**WORK INSTRUCTIONS**. Set down all of the data that follows word for word, without the images.

**DATA EXCERPT**.
===============
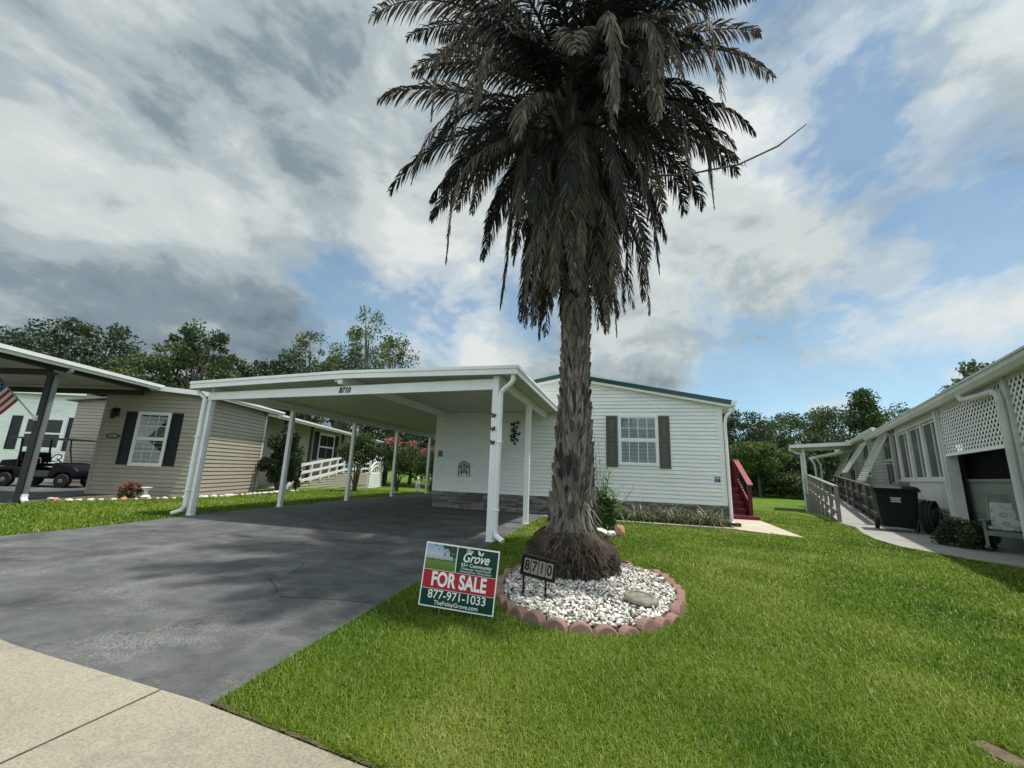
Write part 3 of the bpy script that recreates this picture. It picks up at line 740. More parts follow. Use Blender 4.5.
# ------------------------------------------------------------------ carport
cp = empty('carport', (-5.1, 6.7, 0), 0, 'open white aluminium carport with slim posts over the driveway', 'carport')
off = (-5.1, 6.7, 0)
YF = 6.5
def ct(x):
    if x < -5.1: return 2.76 + (x + 8.93) * (2.895 - 2.76) / (8.93 - 5.1)
    return 2.895
mb = MB()
sec = [(-8.93, 0), (-5.1, 0), (-1.71, 0)]
def slab(x0, x1, y0, y1, t0, t1):
    p = [(x0, y0, ct(x0) - t1), (x1, y0, ct(x1) - t1), (x1, y1, ct(x1) - t1), (x0, y1, ct(x0) - t1), (x0, y0, ct(x0) - t0), (x1, y0, ct(x1) - t0), (x1, y1, ct(x1) - t0), (x0, y1, ct(x0) - t0)]
    mb.hexa(p)
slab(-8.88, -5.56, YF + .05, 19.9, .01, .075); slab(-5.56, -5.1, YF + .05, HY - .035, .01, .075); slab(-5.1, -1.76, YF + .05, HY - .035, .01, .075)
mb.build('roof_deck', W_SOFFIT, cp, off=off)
mb = MB()      # soffit ribs of the pan roof
y = YF + .25
while y < 19.8:
    x1 = -1.78 if y < HY - .2 else -5.6
    mb.bar((-8.85, y, ct(-8.85) - .078), (min(x1, -5.1), y, ct(min(x1, -5.1)) - .078), .018, .012)
    if x1 > -5: mb.bar((-5.1, y, ct(-5.1) - .078), (x1, y, ct(x1) - .078), .018, .012)
    y += .305
mb.build('pan_seams', W_SOFFIT, cp, off=off)
mb = MB()
for (x0, x1) in ((-8.93, -5.1), (-5.1, -1.71)):
    mb.prism([(x0, ct(x0)), (x1, ct(x1)), (x1, ct(x1) - .145), (x0, ct(x0) - .145)], YF, YF + .04, 'y')
    mb.prism([(x0, ct(x0) + .004), (x1, ct(x1) + .004), (x1, ct(x1) - .05), (x0, ct(x0) - .05)], YF - .022, YF - .001, 'y')
mb.box((-1.75, YF + .04, 2.75), (-1.71, HY - .035, 2.895)); mb.box((-1.709, YF, 2.845), (-1.688, HY - .035, 2.90))
mb.box((-8.93, YF + .04, ct(-8.93) - .145), (-8.89, 19.9, ct(-8.93)))
mb.build('fascia', W_ALU, cp, off=off)
mb = MB()
def bz(x): return 2.40 + (x + 8.6) * (2.53 - 2.40) / 6.5
mb.prism([(-8.62, bz(-8.62)), (-2.17, bz(-2.17)), (-2.17, bz(-2.17) + .19), (-8.62, bz(-8.62) + .155)], 6.70, 6.77, 'y')
mb.build('front_beam', W_ALU, cp, off=off)
mb = MB(); mb.box((-8.66, 6.78, 2.50), (-8.58, 19.8, 2.66)); mb.build('eave_beam', W_ALU, cp, off=off)
mb = MB(); mb.box((-2.17, 6.78, 2.64), (-2.09, HY - .1, 2.80)); mb.build('eave_beam', W_ALU, cp, off=off)
mb = MB(); mb.box((-5.28, 6.55, 2.66), (-5.18, HY - .03, 2.81)); mb.build('ridge_beam', W_ALU, cp, off=off)
for (x, y, zt) in ((-8.62, 6.79, 2.52), (-8.62, 9.1, 2.5), (-8.62, 11.8, 2.5), (-8.62, 14.5, 2.5), (-8.62, 17.4, 2.5), (-2.13, 6.72, 2.76), (-2.13, 9.28, 2.64)):
    mb = MB(); w = .05 if (x < -8 and y > 8) else .055
    mb.box((x - w, y - w, 0), (x + w, y + w, zt))
    for sx in (-1, 1):
        mb.box((x + sx * (w + .0005), y - .018, 0), (x + sx * (w + .006), y + .018, zt))
    mb.box((x - w - .012, y - w - .012, 0), (x + w + .012, y + w + .012, .022))
    mb.build('post', W_ALU, cp, off=off, bevel=.004)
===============
**EXERCISE RESULT**.
Write part 3 of the bpy script that recreates this picture. It picks up at line 740. More parts follow. Use Blender 4.5.
# ------------------------------------------------------------------ carport
cp = empty('carport', (-5.1, 6.7, 0), 0, 'open white aluminium carport with slim posts over the driveway', 'carport')
off = (-5.1, 6.7, 0)
YF = 6.5
def ct(x):
    if x < -5.1: return 2.76 + (x + 8.93) * (2.895 - 2.76) / (8.93 - 5.1)
    return 2.895
mb = MB()
sec = [(-8.93, 0), (-5.1, 0), (-1.71, 0)]
def slab(x0, x1, y0, y1, t0, t1):
    p = [(x0, y0, ct(x0) - t1), (x1, y0, ct(x1) - t1), (x1, y1, ct(x1) - t1), (x0, y1, ct(x0) - t1), (x0, y0, ct(x0) - t0), (x1, y0, ct(x1) - t0), (x1, y1, ct(x1) - t0), (x0, y1, ct(x0) - t0)]
    mb.hexa(p)
slab(-8.88, -5.56, YF + .05, 19.9, .01, .075); slab(-5.56, -5.1, YF + .05, HY - .035, .01, .075); slab(-5.1, -1.76, YF + .05, HY - .035, .01, .075)
mb.build('roof_deck', W_SOFFIT, cp, off=off)
mb = MB()      # soffit ribs of the pan roof
y = YF + .25
while y < 19.8:
    x1 = -1.78 if y < HY - .2 else -5.6
    mb.bar((-8.85, y, ct(-8.85) - .078), (min(x1, -5.1), y, ct(min(x1, -5.1)) - .078), .018, .012)
    if x1 > -5: mb.bar((-5.1, y, ct(-5.1) - .078), (x1, y, ct(x1) - .078), .018, .012)
    y += .305
mb.build('pan_seams', W_SOFFIT, cp, off=off)
mb = MB()
for (x0, x1) in ((-8.93, -5.1), (-5.1, -1.71)):
    mb.prism([(x0, ct(x0)), (x1, ct(x1)), (x1, ct(x1) - .145), (x0, ct(x0) - .145)], YF, YF + .04, 'y')
    mb.prism([(x0, ct(x0) + .004), (x1, ct(x1) + .004), (x1, ct(x1) - .05), (x0, ct(x0) - .05)], YF - .022, YF - .001, 'y')
mb.box((-1.75, YF + .04, 2.75), (-1.71, HY - .035, 2.895)); mb.box((-1.709, YF, 2.845), (-1.688, HY - .035, 2.90))
mb.box((-8.93, YF + .04, ct(-8.93) - .145), (-8.89, 19.9, ct(-8.93)))
mb.build('fascia', W_ALU, cp, off=off)
mb = MB()
def bz(x): return 2.40 + (x + 8.6) * (2.53 - 2.40) / 6.5
mb.prism([(-8.62, bz(-8.62)), (-2.17, bz(-2.17)), (-2.17, bz(-2.17) + .19), (-8.62, bz(-8.62) + .155)], 6.70, 6.77, 'y')
mb.build('front_beam', W_ALU, cp, off=off)
mb = MB(); mb.box((-8.66, 6.78, 2.50), (-8.58, 19.8, 2.66)); mb.build('eave_beam', W_ALU, cp, off=off)
mb = MB(); mb.box((-2.17, 6.78, 2.64), (-2.09, HY - .1, 2.80)); mb.build('eave_beam', W_ALU, cp, off=off)
mb = MB(); mb.box((-5.28, 6.55, 2.66), (-5.18, HY - .03, 2.81)); mb.build('ridge_beam', W_ALU, cp, off=off)
for (x, y, zt) in ((-8.62, 6.79, 2.52), (-8.62, 9.1, 2.5), (-8.62, 11.8, 2.5), (-8.62, 14.5, 2.5), (-8.62, 17.4, 2.5), (-2.13, 6.72, 2.76), (-2.13, 9.28, 2.64)):
    mb = MB(); w = .05 if (x < -8 and y > 8) else .055
    mb.box((x - w, y - w, 0), (x + w, y + w, zt))
    for sx in (-1, 1):
        mb.box((x + sx * (w + .0005), y - .018, 0), (x + sx * (w + .006), y + .018, zt))
    mb.box((x - w - .012, y - w - .012, 0), (x + w + .012, y + w + .012, .022))
    mb.build('post', W_ALU, cp, off=off, bevel=.004)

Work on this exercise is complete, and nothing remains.